I could have taken some pictures in one of those kiosks. But I saved money by using my digital camera, and print out Thanksgiving pictures ( no longer a trip to the Kodak store).

Pretty soon, they will have machine that can give you a flu shot. I already got my stamps from the post office machine.

Coffee, gas, photo, DVD , pre-paid calling card, stamps, water, highway toll, photo , car wash, water, air pump, laundry, kitchen appliances, I-pod, shaving kit. Car alarm (You stand too close to the vehicle, step back), GPS, remote control, alarm clock, unmanned aircraft, Stair Master, and IRobot to clean your house.  I am too tired to clean house, so I drop my clothes in the wash, pop in the DVD, and set my alarm. That was after I managed to check my email on the computer and warm my food in the microwave.

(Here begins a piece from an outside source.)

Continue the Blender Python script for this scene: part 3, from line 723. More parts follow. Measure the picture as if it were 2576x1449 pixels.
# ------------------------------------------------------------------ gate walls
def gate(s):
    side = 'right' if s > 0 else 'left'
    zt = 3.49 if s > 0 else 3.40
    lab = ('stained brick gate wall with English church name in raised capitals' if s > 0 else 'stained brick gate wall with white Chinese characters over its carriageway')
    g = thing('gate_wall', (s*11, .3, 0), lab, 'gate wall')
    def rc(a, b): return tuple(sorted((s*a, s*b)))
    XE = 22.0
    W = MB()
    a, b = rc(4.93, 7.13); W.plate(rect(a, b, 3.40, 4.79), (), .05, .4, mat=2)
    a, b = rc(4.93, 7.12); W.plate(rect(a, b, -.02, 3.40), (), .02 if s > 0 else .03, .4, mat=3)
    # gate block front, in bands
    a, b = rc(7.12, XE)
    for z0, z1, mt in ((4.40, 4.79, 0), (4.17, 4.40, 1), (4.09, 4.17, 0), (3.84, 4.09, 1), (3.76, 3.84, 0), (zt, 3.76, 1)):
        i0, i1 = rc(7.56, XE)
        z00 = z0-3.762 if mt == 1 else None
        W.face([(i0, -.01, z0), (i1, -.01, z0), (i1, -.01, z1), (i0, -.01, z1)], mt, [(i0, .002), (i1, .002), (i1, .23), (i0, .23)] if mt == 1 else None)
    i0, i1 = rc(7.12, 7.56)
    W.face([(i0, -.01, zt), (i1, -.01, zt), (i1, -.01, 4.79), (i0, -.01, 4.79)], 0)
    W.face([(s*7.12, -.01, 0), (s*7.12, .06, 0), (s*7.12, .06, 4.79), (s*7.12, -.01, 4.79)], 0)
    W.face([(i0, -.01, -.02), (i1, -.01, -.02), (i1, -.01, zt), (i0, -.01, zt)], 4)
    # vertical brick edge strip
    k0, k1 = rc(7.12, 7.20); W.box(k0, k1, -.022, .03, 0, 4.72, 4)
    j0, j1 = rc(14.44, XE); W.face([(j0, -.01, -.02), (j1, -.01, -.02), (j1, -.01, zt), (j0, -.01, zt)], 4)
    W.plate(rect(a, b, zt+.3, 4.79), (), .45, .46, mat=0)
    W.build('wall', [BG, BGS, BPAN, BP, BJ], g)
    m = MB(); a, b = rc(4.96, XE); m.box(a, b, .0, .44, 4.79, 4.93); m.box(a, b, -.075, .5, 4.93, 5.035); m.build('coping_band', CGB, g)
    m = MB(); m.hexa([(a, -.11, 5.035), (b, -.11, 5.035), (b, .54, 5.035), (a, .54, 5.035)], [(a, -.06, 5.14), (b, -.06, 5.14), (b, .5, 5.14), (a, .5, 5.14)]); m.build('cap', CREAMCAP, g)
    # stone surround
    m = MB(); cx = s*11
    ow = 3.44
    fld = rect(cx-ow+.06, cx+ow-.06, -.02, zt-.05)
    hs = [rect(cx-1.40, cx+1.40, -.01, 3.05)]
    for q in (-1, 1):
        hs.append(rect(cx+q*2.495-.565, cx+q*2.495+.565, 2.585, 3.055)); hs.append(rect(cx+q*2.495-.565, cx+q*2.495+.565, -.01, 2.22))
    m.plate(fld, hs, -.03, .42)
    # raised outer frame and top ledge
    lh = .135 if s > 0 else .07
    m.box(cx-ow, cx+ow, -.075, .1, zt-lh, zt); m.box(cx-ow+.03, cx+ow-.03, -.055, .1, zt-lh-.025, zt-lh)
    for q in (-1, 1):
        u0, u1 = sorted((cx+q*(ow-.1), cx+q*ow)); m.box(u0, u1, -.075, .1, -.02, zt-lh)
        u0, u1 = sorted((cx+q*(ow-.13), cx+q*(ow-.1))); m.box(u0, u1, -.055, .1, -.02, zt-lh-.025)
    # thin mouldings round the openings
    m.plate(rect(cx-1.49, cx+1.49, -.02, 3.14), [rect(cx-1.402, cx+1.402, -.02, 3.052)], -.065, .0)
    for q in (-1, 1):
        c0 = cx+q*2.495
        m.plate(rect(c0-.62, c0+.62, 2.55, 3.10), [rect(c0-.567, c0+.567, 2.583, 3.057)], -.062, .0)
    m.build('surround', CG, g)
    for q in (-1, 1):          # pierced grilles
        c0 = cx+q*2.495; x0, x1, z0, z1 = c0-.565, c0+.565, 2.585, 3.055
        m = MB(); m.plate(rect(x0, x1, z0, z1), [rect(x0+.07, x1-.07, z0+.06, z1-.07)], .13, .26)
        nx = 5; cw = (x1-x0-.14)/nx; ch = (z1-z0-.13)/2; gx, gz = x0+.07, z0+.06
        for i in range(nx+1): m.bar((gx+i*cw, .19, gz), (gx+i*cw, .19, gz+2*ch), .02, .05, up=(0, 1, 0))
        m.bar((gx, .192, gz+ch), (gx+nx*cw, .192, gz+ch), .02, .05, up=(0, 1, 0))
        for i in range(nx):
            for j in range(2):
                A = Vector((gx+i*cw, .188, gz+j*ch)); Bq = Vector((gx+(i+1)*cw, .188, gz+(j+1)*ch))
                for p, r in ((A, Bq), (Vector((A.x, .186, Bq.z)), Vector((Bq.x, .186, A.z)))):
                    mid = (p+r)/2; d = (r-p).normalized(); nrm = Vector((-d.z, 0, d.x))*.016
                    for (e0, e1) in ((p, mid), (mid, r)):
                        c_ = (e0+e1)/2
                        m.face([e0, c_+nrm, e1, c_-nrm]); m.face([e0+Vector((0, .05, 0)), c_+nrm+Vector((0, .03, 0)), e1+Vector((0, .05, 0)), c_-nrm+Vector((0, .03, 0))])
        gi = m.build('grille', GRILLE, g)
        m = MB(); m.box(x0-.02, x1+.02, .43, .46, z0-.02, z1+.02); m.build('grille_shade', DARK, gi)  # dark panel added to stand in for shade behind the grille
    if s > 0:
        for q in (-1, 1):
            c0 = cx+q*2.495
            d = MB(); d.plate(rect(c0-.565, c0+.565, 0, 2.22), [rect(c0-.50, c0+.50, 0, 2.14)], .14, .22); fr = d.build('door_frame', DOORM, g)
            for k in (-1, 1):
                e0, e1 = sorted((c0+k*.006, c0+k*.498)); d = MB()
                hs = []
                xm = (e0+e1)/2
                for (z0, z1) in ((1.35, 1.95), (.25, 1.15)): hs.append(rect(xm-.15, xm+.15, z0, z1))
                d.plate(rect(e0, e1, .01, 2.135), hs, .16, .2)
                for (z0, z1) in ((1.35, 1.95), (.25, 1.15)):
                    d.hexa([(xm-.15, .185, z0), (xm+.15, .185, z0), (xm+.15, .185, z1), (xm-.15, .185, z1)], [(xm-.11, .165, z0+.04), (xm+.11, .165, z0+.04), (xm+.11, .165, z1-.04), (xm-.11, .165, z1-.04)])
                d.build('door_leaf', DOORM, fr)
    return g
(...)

No wonder we don’t need people. Where have they all gone, long time passing? No wonder in Buffalo, NY, the last of the station attendants startled me when he asked if I needed to fill up. I thought that was a panhandler trying to hustle me.

The Machine Age is here. And someday, machine will make more advanced machines as they interact and evolve. Did I mention the ATM’s? My bank closes at 4PM, sending me to the machine today. I can hardly get face-time with any teller. Cherish the chat, “organic relationship” (this makes off-shored call centers heavens on Earth: “I understand what you mean” really?) . When we have a face-to-face with someone, we can read  non-verbal cues: facial expression, body language.  Tommy was left playing the pinball machine, and he moaned “See me, feel me, touch me, heal me”. Machine will stay behind in Goodwill long after we are gone. It’s those human who are close to us (and even not so close ) that matter. Family, and larger human family (social networking?), united against the machine – Trust not that which doesn’t brush its teeth, gives you poor service, yet takes your money. Try to get a refund by kicking it.

In Michael Moore’s words, “downsizing this!”.